### Given exercise
Return the listing word for word, as given.

### Dataset section
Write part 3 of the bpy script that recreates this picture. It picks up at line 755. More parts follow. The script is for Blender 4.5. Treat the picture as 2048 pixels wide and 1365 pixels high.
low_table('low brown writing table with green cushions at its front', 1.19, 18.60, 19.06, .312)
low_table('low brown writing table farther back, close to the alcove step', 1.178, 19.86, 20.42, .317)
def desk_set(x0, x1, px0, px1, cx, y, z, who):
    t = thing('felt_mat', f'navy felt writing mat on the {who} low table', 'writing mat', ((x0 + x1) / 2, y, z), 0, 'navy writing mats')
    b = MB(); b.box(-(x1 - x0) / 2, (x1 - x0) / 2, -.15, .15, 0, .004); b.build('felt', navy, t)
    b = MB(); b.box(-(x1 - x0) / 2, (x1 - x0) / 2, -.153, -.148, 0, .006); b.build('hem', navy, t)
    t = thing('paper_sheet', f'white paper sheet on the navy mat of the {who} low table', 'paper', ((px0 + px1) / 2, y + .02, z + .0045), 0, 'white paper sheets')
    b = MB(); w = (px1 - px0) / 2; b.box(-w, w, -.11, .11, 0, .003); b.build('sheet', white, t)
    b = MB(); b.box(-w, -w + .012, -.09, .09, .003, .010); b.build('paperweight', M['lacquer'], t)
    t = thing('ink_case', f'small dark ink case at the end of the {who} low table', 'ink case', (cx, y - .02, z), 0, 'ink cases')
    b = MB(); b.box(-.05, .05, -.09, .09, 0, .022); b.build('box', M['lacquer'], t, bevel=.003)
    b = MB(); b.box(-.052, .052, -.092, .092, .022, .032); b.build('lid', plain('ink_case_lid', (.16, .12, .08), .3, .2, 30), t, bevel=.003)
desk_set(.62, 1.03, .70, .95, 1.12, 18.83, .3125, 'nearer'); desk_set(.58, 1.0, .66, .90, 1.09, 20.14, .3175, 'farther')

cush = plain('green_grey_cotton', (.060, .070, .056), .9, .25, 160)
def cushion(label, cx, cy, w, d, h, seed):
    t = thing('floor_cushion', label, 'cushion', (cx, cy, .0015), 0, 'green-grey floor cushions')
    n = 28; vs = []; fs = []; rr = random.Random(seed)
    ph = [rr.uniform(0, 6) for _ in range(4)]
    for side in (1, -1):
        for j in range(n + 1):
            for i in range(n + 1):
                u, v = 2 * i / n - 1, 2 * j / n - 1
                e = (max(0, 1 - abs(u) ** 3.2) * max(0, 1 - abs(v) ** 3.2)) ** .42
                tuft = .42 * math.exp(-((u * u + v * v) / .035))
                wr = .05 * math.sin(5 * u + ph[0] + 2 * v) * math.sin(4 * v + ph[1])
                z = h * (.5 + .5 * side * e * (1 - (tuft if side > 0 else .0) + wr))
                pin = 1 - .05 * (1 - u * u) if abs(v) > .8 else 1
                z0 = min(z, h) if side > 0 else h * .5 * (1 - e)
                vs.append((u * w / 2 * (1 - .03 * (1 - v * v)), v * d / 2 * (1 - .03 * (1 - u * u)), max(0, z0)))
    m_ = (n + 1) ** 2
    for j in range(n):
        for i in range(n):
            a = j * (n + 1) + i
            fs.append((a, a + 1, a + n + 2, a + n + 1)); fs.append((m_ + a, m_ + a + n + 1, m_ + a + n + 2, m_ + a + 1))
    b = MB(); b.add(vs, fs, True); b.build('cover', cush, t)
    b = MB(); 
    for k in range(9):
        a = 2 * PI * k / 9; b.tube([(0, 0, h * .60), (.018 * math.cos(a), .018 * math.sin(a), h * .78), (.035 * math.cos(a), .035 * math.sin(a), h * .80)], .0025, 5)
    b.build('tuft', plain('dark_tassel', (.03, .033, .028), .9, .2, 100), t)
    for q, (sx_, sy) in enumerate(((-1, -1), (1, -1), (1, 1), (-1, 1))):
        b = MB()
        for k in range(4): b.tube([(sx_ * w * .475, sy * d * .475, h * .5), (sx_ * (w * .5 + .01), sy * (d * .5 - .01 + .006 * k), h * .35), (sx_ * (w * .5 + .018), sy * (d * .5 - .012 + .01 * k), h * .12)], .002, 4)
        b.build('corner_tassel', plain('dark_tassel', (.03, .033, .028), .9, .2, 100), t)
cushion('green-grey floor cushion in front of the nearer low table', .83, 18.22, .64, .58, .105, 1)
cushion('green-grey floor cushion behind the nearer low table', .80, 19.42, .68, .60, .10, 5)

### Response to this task
Write part 3 of the bpy script that recreates this picture. It picks up at line 755. More parts follow. The script is for Blender 4.5. Treat the picture as 2048 pixels wide and 1365 pixels high.
low_table('low brown writing table with green cushions at its front', 1.19, 18.60, 19.06, .312)
low_table('low brown writing table farther back, close to the alcove step', 1.178, 19.86, 20.42, .317)
def desk_set(x0, x1, px0, px1, cx, y, z, who):
    t = thing('felt_mat', f'navy felt writing mat on the {who} low table', 'writing mat', ((x0 + x1) / 2, y, z), 0, 'navy writing mats')
    b = MB(); b.box(-(x1 - x0) / 2, (x1 - x0) / 2, -.15, .15, 0, .004); b.build('felt', navy, t)
    b = MB(); b.box(-(x1 - x0) / 2, (x1 - x0) / 2, -.153, -.148, 0, .006); b.build('hem', navy, t)
    t = thing('paper_sheet', f'white paper sheet on the navy mat of the {who} low table', 'paper', ((px0 + px1) / 2, y + .02, z + .0045), 0, 'white paper sheets')
    b = MB(); w = (px1 - px0) / 2; b.box(-w, w, -.11, .11, 0, .003); b.build('sheet', white, t)
    b = MB(); b.box(-w, -w + .012, -.09, .09, .003, .010); b.build('paperweight', M['lacquer'], t)
    t = thing('ink_case', f'small dark ink case at the end of the {who} low table', 'ink case', (cx, y - .02, z), 0, 'ink cases')
    b = MB(); b.box(-.05, .05, -.09, .09, 0, .022); b.build('box', M['lacquer'], t, bevel=.003)
    b = MB(); b.box(-.052, .052, -.092, .092, .022, .032); b.build('lid', plain('ink_case_lid', (.16, .12, .08), .3, .2, 30), t, bevel=.003)
desk_set(.62, 1.03, .70, .95, 1.12, 18.83, .3125, 'nearer'); desk_set(.58, 1.0, .66, .90, 1.09, 20.14, .3175, 'farther')

cush = plain('green_grey_cotton', (.060, .070, .056), .9, .25, 160)
def cushion(label, cx, cy, w, d, h, seed):
    t = thing('floor_cushion', label, 'cushion', (cx, cy, .0015), 0, 'green-grey floor cushions')
    n = 28; vs = []; fs = []; rr = random.Random(seed)
    ph = [rr.uniform(0, 6) for _ in range(4)]
    for side in (1, -1):
        for j in range(n + 1):
            for i in range(n + 1):
                u, v = 2 * i / n - 1, 2 * j / n - 1
                e = (max(0, 1 - abs(u) ** 3.2) * max(0, 1 - abs(v) ** 3.2)) ** .42
                tuft = .42 * math.exp(-((u * u + v * v) / .035))
                wr = .05 * math.sin(5 * u + ph[0] + 2 * v) * math.sin(4 * v + ph[1])
                z = h * (.5 + .5 * side * e * (1 - (tuft if side > 0 else .0) + wr))
                pin = 1 - .05 * (1 - u * u) if abs(v) > .8 else 1
                z0 = min(z, h) if side > 0 else h * .5 * (1 - e)
                vs.append((u * w / 2 * (1 - .03 * (1 - v * v)), v * d / 2 * (1 - .03 * (1 - u * u)), max(0, z0)))
    m_ = (n + 1) ** 2
    for j in range(n):
        for i in range(n):
            a = j * (n + 1) + i
            fs.append((a, a + 1, a + n + 2, a + n + 1)); fs.append((m_ + a, m_ + a + n + 1, m_ + a + n + 2, m_ + a + 1))
    b = MB(); b.add(vs, fs, True); b.build('cover', cush, t)
    b = MB(); 
    for k in range(9):
        a = 2 * PI * k / 9; b.tube([(0, 0, h * .60), (.018 * math.cos(a), .018 * math.sin(a), h * .78), (.035 * math.cos(a), .035 * math.sin(a), h * .80)], .0025, 5)
    b.build('tuft', plain('dark_tassel', (.03, .033, .028), .9, .2, 100), t)
    for q, (sx_, sy) in enumerate(((-1, -1), (1, -1), (1, 1), (-1, 1))):
        b = MB()
        for k in range(4): b.tube([(sx_ * w * .475, sy * d * .475, h * .5), (sx_ * (w * .5 + .01), sy * (d * .5 - .01 + .006 * k), h * .35), (sx_ * (w * .5 + .018), sy * (d * .5 - .012 + .01 * k), h * .12)], .002, 4)
        b.build('corner_tassel', plain('dark_tassel', (.03, .033, .028), .9, .2, 100), t)
cushion('green-grey floor cushion in front of the nearer low table', .83, 18.22, .64, .58, .105, 1)
cushion('green-grey floor cushion behind the nearer low table', .80, 19.42, .68, .60, .10, 5)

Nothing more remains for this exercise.